At least part of my decision is monetarily based. As much as I hate to admit it, I have materialistic needs, and the current position is just not supporting them. I don't live extravagently...but it shouldn't strain my budget to go out to a club once a week, see a movie once in a while, go out to dinner, or buy a friend a birthday present. As it is, sometimes I can't afford to eat, not that I miss it, since I am a mass of anxiety-induced stomach problems. Too often, lately, my friends have bought me dinner, or paid for a movie, or whatever...and I am wracked with guilt because I have absolutely no hope of paying them back.

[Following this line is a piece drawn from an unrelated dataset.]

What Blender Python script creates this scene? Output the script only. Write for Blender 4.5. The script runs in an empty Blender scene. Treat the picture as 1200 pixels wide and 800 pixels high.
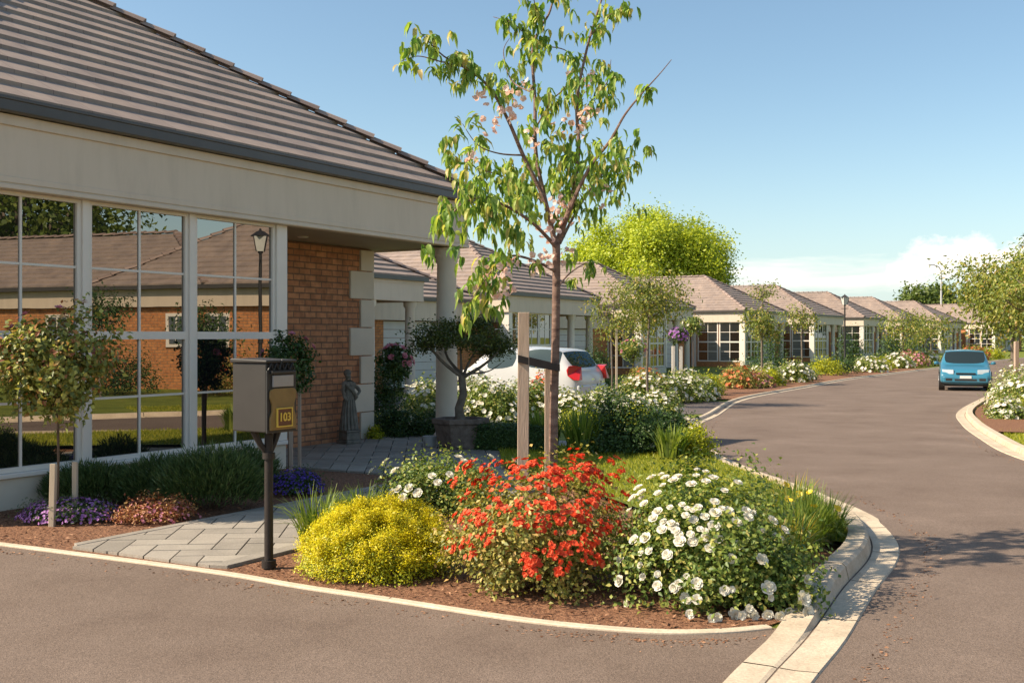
import bpy, bmesh, math, random
import numpy as np
from mathutils import Vector, Matrix

random.seed(7)
RNG = np.random.default_rng(7)
S = bpy.context.scene
COL = S.collection
F = 1250.0          # focal length in photo pixels (1200 wide)
H = 1.55            # eye height
HZ = 394.0          # horizon row in the photo
PI = math.pi

# ------------------------------------------------------------------ terrain
def g(Y):
    if Y <= 12: return 0.0
    if Y <= 40: return -0.012 * (Y - 12)
    if Y <= 110: return -0.336 + 0.001 * (Y - 40)
    return -0.266
BREAKS = (12, 40, 110)

def gp(x, y):
    """ground point seen at photo pixel x, y"""
    Y = F * H / (y - HZ)
    for _ in range(30):
        Y = F * (H - g(Y)) / (y - HZ)
    return Vector(((x - 600) / F * Y, Y, g(Y)))

def at(x, y, Y):
    return Vector(((x - 600) / F * Y, Y, H - (y - HZ) / F * Y))

# ------------------------------------------------------------------ materials
def new_mat(name):
    m = bpy.data.materials.new(name); m.use_nodes = True
    nt = m.node_tree; nt.nodes.clear()
    return m, nt, nt.nodes, nt.links

def ramp(nd, cols, pos=None):
    r = nd.new('ShaderNodeValToRGB')
    el = r.color_ramp.elements
    n = len(cols)
    pos = pos or [i / (n - 1) for i in range(n)]
    while len(el) < n: el.new(0.5)
    for i in range(n):
        el[i].position = pos[i]; el[i].color = (*cols[i], 1)
    return r

def mat_surface(name, cols, scale=6.0, rough=0.7, bump=0.0, bscale=60.0, detail=6, spec=0.3, metal=0.0, coords='Object', stretch=(1, 1, 1), pos=None, bdist=0.01, coat=0.0, island=0.0, speck=None):
    m, nt, nd, lk = new_mat(name)
    out = nd.new('ShaderNodeOutputMaterial'); p = nd.new('ShaderNodeBsdfPrincipled')
    lk.new(p.outputs[0], out.inputs[0])
    tc = nd.new('ShaderNodeTexCoord'); mp = nd.new('ShaderNodeMapping'); mp.inputs['Scale'].default_value = stretch
    lk.new(tc.outputs[coords], mp.inputs[0])
    n = nd.new('ShaderNodeTexNoise'); n.inputs['Scale'].default_value = scale; n.inputs['Detail'].default_value = detail
    n.inputs['Roughness'].default_value = 0.65
    lk.new(mp.outputs[0], n.inputs['Vector'])
    if pos is None:
        k = len(cols); pos = [0.3 + 0.4 * i / max(1, k - 1) for i in range(k)]
    r = ramp(nd, cols, pos)
    fac = n.outputs['Fac']
    if island > 0:
        geo = nd.new('ShaderNodeNewGeometry'); mx = nd.new('ShaderNodeMix')
        mx.inputs[0].default_value = island
        lk.new(n.outputs['Fac'], mx.inputs[2]); lk.new(geo.outputs['Random Per Island'], mx.inputs[3]); fac = mx.outputs[0]
    lk.new(fac, r.inputs[0])
    col = r.outputs[0]
    if speck:
        n3 = nd.new('ShaderNodeTexNoise'); n3.inputs['Scale'].default_value = speck[0]; n3.inputs['Detail'].default_value = 2
        lk.new(mp.outputs[0], n3.inputs['Vector'])
        r3 = ramp(nd, [(1 - speck[1],) * 3, (1 + speck[1],) * 3], [0.3, 0.7]); lk.new(n3.outputs['Fac'], r3.inputs[0])
        mm = nd.new('ShaderNodeMix'); mm.data_type = 'RGBA'; mm.blend_type = 'MULTIPLY'; mm.inputs[0].default_value = 1
        lk.new(col, mm.inputs[6]); lk.new(r3.outputs[0], mm.inputs[7]); col = mm.outputs[2]
    lk.new(col, p.inputs['Base Color'])
    p.inputs['Roughness'].default_value = rough; p.inputs['Specular IOR Level'].default_value = spec
    p.inputs['Metallic'].default_value = metal; p.inputs['Coat Weight'].default_value = coat
    if bump:
        n2 = nd.new('ShaderNodeTexNoise'); n2.inputs['Scale'].default_value = bscale; n2.inputs['Detail'].default_value = 4
        lk.new(mp.outputs[0], n2.inputs['Vector'])
        b = nd.new('ShaderNodeBump'); b.inputs['Strength'].default_value = bump; b.inputs['Distance'].default_value = bdist
        lk.new(n2.outputs['Fac'], b.inputs['Height']); lk.new(b.outputs[0], p.inputs['Normal'])
    return m

def mat_leaf(name, cols, rough=0.45, trans=0.35, spec=0.35, pos=None, tint=(1.15, 1.2, 0.55)):
    if 'petal' not in name and 'blossom' not in name: cols = [(min(.8, a * 1.4), min(.8, b * 1.35), c * 1.2) for a, b, c in cols]
    m, nt, nd, lk = new_mat(name)
    out = nd.new('ShaderNodeOutputMaterial'); p = nd.new('ShaderNodeBsdfPrincipled'); t = nd.new('ShaderNodeBsdfTranslucent')
    mix = nd.new('ShaderNodeMixShader'); mix.inputs[0].default_value = trans
    geo = nd.new('ShaderNodeNewGeometry'); r = ramp(nd, cols, pos)
    lk.new(geo.outputs['Random Per Island'], r.inputs[0])
    lk.new(r.outputs[0], p.inputs['Base Color'])
    mm = nd.new('ShaderNodeMix'); mm.data_type = 'RGBA'; mm.blend_type = 'MULTIPLY'; mm.inputs[0].default_value = 1
    mm.inputs[7].default_value = (*[c * 1.3 for c in tint], 1)
    lk.new(r.outputs[0], mm.inputs[6]); lk.new(mm.outputs[2], t.inputs[0])
    p.inputs['Roughness'].default_value = rough; p.inputs['Specular IOR Level'].default_value = spec
    lk.new(p.outputs[0], mix.inputs[1]); lk.new(t.outputs[0], mix.inputs[2]); lk.new(mix.outputs[0], out.inputs[0])
    return m

def mat_brick(name, c1, c2, mortar, bw=0.23, rh=0.086, ms=0.010):
    m, nt, nd, lk = new_mat(name)
    out = nd.new('ShaderNodeOutputMaterial'); p = nd.new('ShaderNodeBsdfPrincipled'); lk.new(p.outputs[0], out.inputs[0])
    tc = nd.new('ShaderNodeTexCoord'); sp = nd.new('ShaderNodeSeparateXYZ'); ad = nd.new('ShaderNodeMath'); cb = nd.new('ShaderNodeCombineXYZ')
    lk.new(tc.outputs['Object'], sp.inputs[0]); lk.new(sp.outputs[0], ad.inputs[0]); lk.new(sp.outputs[1], ad.inputs[1])
    lk.new(ad.outputs[0], cb.inputs[0]); lk.new(sp.outputs[2], cb.inputs[1])
    b = nd.new('ShaderNodeTexBrick'); b.inputs['Scale'].default_value = 1.0
    b.inputs['Brick Width'].default_value = bw; b.inputs['Row Height'].default_value = rh; b.inputs['Mortar Size'].default_value = ms
    b.inputs['Mortar Smooth'].default_value = 0.3; b.inputs['Bias'].default_value = -0.1
    b.inputs['Color1'].default_value = (*c1, 1); b.inputs['Color2'].default_value = (*c2, 1); b.inputs['Mortar'].default_value = (*mortar, 1)
    lk.new(cb.outputs[0], b.inputs['Vector'])
    n = nd.new('ShaderNodeTexNoise'); n.inputs['Scale'].default_value = 9; n.inputs['Detail'].default_value = 8; lk.new(tc.outputs['Object'], n.inputs['Vector'])
    r = ramp(nd, [(0.7, 0.7, 0.72), (1.2, 1.15, 1.1)], [0.3, 0.7]); lk.new(n.outputs['Fac'], r.inputs[0])
    mm = nd.new('ShaderNodeMix'); mm.data_type = 'RGBA'; mm.blend_type = 'MULTIPLY'; mm.inputs[0].default_value = 1
    lk.new(b.outputs['Color'], mm.inputs[6]); lk.new(r.outputs[0], mm.inputs[7]); lk.new(mm.outputs[2], p.inputs['Base Color'])
    bp = nd.new('ShaderNodeBump'); bp.inputs['Strength'].default_value = 0.8; bp.inputs['Distance'].default_value = 0.01; bp.invert = True
    lk.new(b.outputs['Fac'], bp.inputs['Height']); lk.new(bp.outputs[0], p.inputs['Normal'])
    p.inputs['Roughness'].default_value = 0.85; p.inputs['Specular IOR Level'].default_value = 0.2
    return m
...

I have great friends. They know that I am in a bad place right now, and are quick to reassure me that it's okay. But I still feel like a shit. I have an offer to go to dinner tomorrow night with a friend I haven't seen in months, and I don't want to say no...but my stomach knots up when I start to wonder how I am going to pay for a dinner.

So...life has it's ups and downs...as always. I have had some fun, and some less fun times. But I keep chugging away, always hopeful (stupidly perhaps) that tomorrow will be a better day.

Though it would probably help if I got some sleep.

Monday, August 01, 2005

So, last week, I started experimenting with Entrelac. I used some acrylic yarn I had leftover from another project as a test of the pattern. It came out pretty funky, and I think I am going to make a pillow out of it. I'll post pictures once that is done. In the meantime, here are some pics of a scarf I am working on with an alpaca/wool blend yarn that I dyed myself. I am such a dork.

Entrelac wip


Also, I forgot to mention that geekpixie and I had a yarn-for-money exchange which I think worked out very well for both of us. I am very much looking forward to making a sweater with the bottle green patons classic wool. =)

And, continuing on my yarn entry: I received an e-mail today from the guy at Caron yarns that I spoke to at the trade show. My sample skeins of yarn are on their way to me. Rock on! Free yarn!

Tonight's plans: clean room to make space for yarn.